▶ Problem to solve: Return all of the data exactly as given.

--

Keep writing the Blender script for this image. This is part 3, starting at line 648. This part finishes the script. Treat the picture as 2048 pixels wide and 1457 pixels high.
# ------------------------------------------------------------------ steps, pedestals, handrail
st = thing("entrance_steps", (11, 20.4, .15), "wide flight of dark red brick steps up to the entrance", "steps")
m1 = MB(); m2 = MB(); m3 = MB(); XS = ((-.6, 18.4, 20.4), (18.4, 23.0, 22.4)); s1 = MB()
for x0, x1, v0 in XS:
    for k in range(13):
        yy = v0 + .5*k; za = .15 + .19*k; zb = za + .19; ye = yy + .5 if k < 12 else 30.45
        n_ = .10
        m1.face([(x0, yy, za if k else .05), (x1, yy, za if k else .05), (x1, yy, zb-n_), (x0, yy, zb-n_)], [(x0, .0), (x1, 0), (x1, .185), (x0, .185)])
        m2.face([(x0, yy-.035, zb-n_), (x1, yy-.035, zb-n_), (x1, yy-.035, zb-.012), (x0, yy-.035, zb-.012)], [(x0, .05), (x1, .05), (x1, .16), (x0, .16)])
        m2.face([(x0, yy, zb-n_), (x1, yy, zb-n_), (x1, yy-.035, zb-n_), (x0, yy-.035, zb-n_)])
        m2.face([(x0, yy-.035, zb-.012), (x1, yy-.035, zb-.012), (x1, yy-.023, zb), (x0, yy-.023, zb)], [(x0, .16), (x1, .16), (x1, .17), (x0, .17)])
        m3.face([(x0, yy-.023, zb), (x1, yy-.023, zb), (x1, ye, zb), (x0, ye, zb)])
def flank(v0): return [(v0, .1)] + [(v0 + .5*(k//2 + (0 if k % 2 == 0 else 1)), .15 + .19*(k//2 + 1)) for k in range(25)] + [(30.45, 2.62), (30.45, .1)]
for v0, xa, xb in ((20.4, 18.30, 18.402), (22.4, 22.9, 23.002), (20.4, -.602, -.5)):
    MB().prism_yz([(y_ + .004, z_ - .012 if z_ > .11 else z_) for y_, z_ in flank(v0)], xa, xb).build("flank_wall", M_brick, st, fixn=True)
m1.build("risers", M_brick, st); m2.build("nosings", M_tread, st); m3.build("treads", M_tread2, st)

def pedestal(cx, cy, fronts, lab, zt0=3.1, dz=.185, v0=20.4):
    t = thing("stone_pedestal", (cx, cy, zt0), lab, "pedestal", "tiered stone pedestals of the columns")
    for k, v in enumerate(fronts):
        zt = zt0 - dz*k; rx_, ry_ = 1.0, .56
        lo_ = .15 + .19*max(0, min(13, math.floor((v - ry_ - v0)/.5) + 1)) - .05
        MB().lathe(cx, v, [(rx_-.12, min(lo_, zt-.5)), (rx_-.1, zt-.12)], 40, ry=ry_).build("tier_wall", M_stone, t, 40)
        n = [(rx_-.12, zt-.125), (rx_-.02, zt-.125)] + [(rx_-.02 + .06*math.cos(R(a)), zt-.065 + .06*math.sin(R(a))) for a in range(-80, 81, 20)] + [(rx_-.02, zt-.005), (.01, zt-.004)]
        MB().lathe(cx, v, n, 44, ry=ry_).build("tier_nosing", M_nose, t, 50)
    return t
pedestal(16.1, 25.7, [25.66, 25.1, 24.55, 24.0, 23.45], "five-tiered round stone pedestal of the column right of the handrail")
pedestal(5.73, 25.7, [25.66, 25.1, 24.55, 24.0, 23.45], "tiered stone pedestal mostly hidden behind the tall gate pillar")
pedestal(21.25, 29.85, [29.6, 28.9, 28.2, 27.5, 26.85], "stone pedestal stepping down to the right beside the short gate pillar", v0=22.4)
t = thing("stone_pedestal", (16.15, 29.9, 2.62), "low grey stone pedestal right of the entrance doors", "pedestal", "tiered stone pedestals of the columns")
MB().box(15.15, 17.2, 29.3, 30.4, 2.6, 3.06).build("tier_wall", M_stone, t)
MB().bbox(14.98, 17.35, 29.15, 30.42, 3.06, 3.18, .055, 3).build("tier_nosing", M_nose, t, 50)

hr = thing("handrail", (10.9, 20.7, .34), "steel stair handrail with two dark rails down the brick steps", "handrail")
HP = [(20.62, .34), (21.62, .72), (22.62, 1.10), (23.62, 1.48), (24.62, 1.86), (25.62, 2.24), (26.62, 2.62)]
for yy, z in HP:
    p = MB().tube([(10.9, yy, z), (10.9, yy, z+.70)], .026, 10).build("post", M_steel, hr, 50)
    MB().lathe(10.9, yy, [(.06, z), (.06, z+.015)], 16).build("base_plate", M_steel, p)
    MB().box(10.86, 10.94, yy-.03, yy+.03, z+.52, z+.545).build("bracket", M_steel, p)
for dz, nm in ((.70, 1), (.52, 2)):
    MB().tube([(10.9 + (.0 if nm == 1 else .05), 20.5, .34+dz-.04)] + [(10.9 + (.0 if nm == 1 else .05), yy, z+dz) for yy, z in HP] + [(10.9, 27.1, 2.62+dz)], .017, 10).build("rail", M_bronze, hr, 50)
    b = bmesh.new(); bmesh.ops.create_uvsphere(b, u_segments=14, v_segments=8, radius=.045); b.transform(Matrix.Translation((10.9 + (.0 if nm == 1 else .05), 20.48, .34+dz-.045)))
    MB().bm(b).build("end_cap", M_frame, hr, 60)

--

▶ Completed task:
Keep writing the Blender script for this image. This is part 3, starting at line 648. This part finishes the script. Treat the picture as 2048 pixels wide and 1457 pixels high.
# ------------------------------------------------------------------ steps, pedestals, handrail
st = thing("entrance_steps", (11, 20.4, .15), "wide flight of dark red brick steps up to the entrance", "steps")
m1 = MB(); m2 = MB(); m3 = MB(); XS = ((-.6, 18.4, 20.4), (18.4, 23.0, 22.4)); s1 = MB()
for x0, x1, v0 in XS:
    for k in range(13):
        yy = v0 + .5*k; za = .15 + .19*k; zb = za + .19; ye = yy + .5 if k < 12 else 30.45
        n_ = .10
        m1.face([(x0, yy, za if k else .05), (x1, yy, za if k else .05), (x1, yy, zb-n_), (x0, yy, zb-n_)], [(x0, .0), (x1, 0), (x1, .185), (x0, .185)])
        m2.face([(x0, yy-.035, zb-n_), (x1, yy-.035, zb-n_), (x1, yy-.035, zb-.012), (x0, yy-.035, zb-.012)], [(x0, .05), (x1, .05), (x1, .16), (x0, .16)])
        m2.face([(x0, yy, zb-n_), (x1, yy, zb-n_), (x1, yy-.035, zb-n_), (x0, yy-.035, zb-n_)])
        m2.face([(x0, yy-.035, zb-.012), (x1, yy-.035, zb-.012), (x1, yy-.023, zb), (x0, yy-.023, zb)], [(x0, .16), (x1, .16), (x1, .17), (x0, .17)])
        m3.face([(x0, yy-.023, zb), (x1, yy-.023, zb), (x1, ye, zb), (x0, ye, zb)])
def flank(v0): return [(v0, .1)] + [(v0 + .5*(k//2 + (0 if k % 2 == 0 else 1)), .15 + .19*(k//2 + 1)) for k in range(25)] + [(30.45, 2.62), (30.45, .1)]
for v0, xa, xb in ((20.4, 18.30, 18.402), (22.4, 22.9, 23.002), (20.4, -.602, -.5)):
    MB().prism_yz([(y_ + .004, z_ - .012 if z_ > .11 else z_) for y_, z_ in flank(v0)], xa, xb).build("flank_wall", M_brick, st, fixn=True)
m1.build("risers", M_brick, st); m2.build("nosings", M_tread, st); m3.build("treads", M_tread2, st)

def pedestal(cx, cy, fronts, lab, zt0=3.1, dz=.185, v0=20.4):
    t = thing("stone_pedestal", (cx, cy, zt0), lab, "pedestal", "tiered stone pedestals of the columns")
    for k, v in enumerate(fronts):
        zt = zt0 - dz*k; rx_, ry_ = 1.0, .56
        lo_ = .15 + .19*max(0, min(13, math.floor((v - ry_ - v0)/.5) + 1)) - .05
        MB().lathe(cx, v, [(rx_-.12, min(lo_, zt-.5)), (rx_-.1, zt-.12)], 40, ry=ry_).build("tier_wall", M_stone, t, 40)
        n = [(rx_-.12, zt-.125), (rx_-.02, zt-.125)] + [(rx_-.02 + .06*math.cos(R(a)), zt-.065 + .06*math.sin(R(a))) for a in range(-80, 81, 20)] + [(rx_-.02, zt-.005), (.01, zt-.004)]
        MB().lathe(cx, v, n, 44, ry=ry_).build("tier_nosing", M_nose, t, 50)
    return t
pedestal(16.1, 25.7, [25.66, 25.1, 24.55, 24.0, 23.45], "five-tiered round stone pedestal of the column right of the handrail")
pedestal(5.73, 25.7, [25.66, 25.1, 24.55, 24.0, 23.45], "tiered stone pedestal mostly hidden behind the tall gate pillar")
pedestal(21.25, 29.85, [29.6, 28.9, 28.2, 27.5, 26.85], "stone pedestal stepping down to the right beside the short gate pillar", v0=22.4)
t = thing("stone_pedestal", (16.15, 29.9, 2.62), "low grey stone pedestal right of the entrance doors", "pedestal", "tiered stone pedestals of the columns")
MB().box(15.15, 17.2, 29.3, 30.4, 2.6, 3.06).build("tier_wall", M_stone, t)
MB().bbox(14.98, 17.35, 29.15, 30.42, 3.06, 3.18, .055, 3).build("tier_nosing", M_nose, t, 50)

hr = thing("handrail", (10.9, 20.7, .34), "steel stair handrail with two dark rails down the brick steps", "handrail")
HP = [(20.62, .34), (21.62, .72), (22.62, 1.10), (23.62, 1.48), (24.62, 1.86), (25.62, 2.24), (26.62, 2.62)]
for yy, z in HP:
    p = MB().tube([(10.9, yy, z), (10.9, yy, z+.70)], .026, 10).build("post", M_steel, hr, 50)
    MB().lathe(10.9, yy, [(.06, z), (.06, z+.015)], 16).build("base_plate", M_steel, p)
    MB().box(10.86, 10.94, yy-.03, yy+.03, z+.52, z+.545).build("bracket", M_steel, p)
for dz, nm in ((.70, 1), (.52, 2)):
    MB().tube([(10.9 + (.0 if nm == 1 else .05), 20.5, .34+dz-.04)] + [(10.9 + (.0 if nm == 1 else .05), yy, z+dz) for yy, z in HP] + [(10.9, 27.1, 2.62+dz)], .017, 10).build("rail", M_bronze, hr, 50)
    b = bmesh.new(); bmesh.ops.create_uvsphere(b, u_segments=14, v_segments=8, radius=.045); b.transform(Matrix.Translation((10.9 + (.0 if nm == 1 else .05), 20.48, .34+dz-.045)))
    MB().bm(b).build("end_cap", M_frame, hr, 60)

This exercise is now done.